33 “Therefore, this is the word of the Lord
    in regard to the king of Assyria:
He will not come into this city
    or shoot an arrow at it;
he will not advance against it with a shield
    or build a siege-ramp against it.
34 By the way that he came,
    by that same way he will return;
    he will not enter this city, says the Lord.
35 I will protect this city and save it
    for my own sake
    and for the sake of my servant David.”

36 Then the angel of the Lord went forth and struck down one hundred and eighty-five thousand men in the Assyrian camp. When morning dawned, the ground was covered with corpses.[f] 37 Then King Sennacherib of Assyria broke camp and returned home to Nineveh.

38 One day, as he was worshiping in the temple of his god Nisroch, his sons Adrammelech and Sharezer slew him with the sword and then fled to the land of Ararat.
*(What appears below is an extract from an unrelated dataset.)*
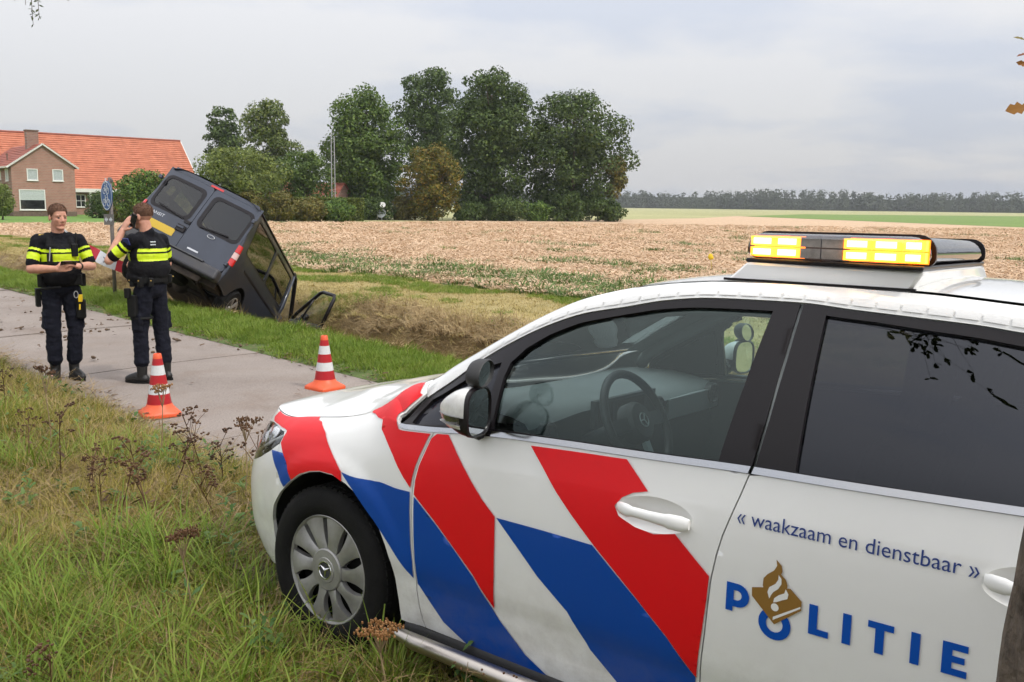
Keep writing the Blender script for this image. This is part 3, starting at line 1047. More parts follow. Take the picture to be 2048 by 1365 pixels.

His son Esarhaddon succeeded him.

Footnotes

  1. Isaiah 36:1 Some disciples of Isaiah took and adapted a part of the Second Book of Kings (18:13—20:19), in order to show that in two or three dramatic instances Isaiah had spoken truly. During the same period, there were other less favorable developments: the independence of Judah became increasingly precarious; pagan divinities continued to make their way even into the temple in Jerusalem. But the editors passed over these facts of general history.
  2. Isaiah 36:1 This event, to which Isaiah often refers, occurred in 701 B.C. Sennacherib spread his armies across Palestine, invaded Judah, and besieged Jerusalem.
  3. Isaiah 36:11 Aramaic: a Semitic language that spread throughout the entire Near East; after the Exile it became, even in Palestine, the language of the people, replacing Hebrew.
  4. Isaiah 36:19 People from Arpad and Sepharvaim were introduced into Samaria, which had been occupied by Sargon; the two places were, like Hamath, cities of Syria (see 10:9).
  5. Isaiah 37:8 Libnah: north of Lachish. Sennacherib moved a little further south in order to attack Pharaoh Tirhakah, who belonged to a dynasty of Ethiopian origin.
  6. Isaiah 37:36 In the effort to emphasize the breadth of God’s triumph, the writer is not afraid to exaggerate numbers.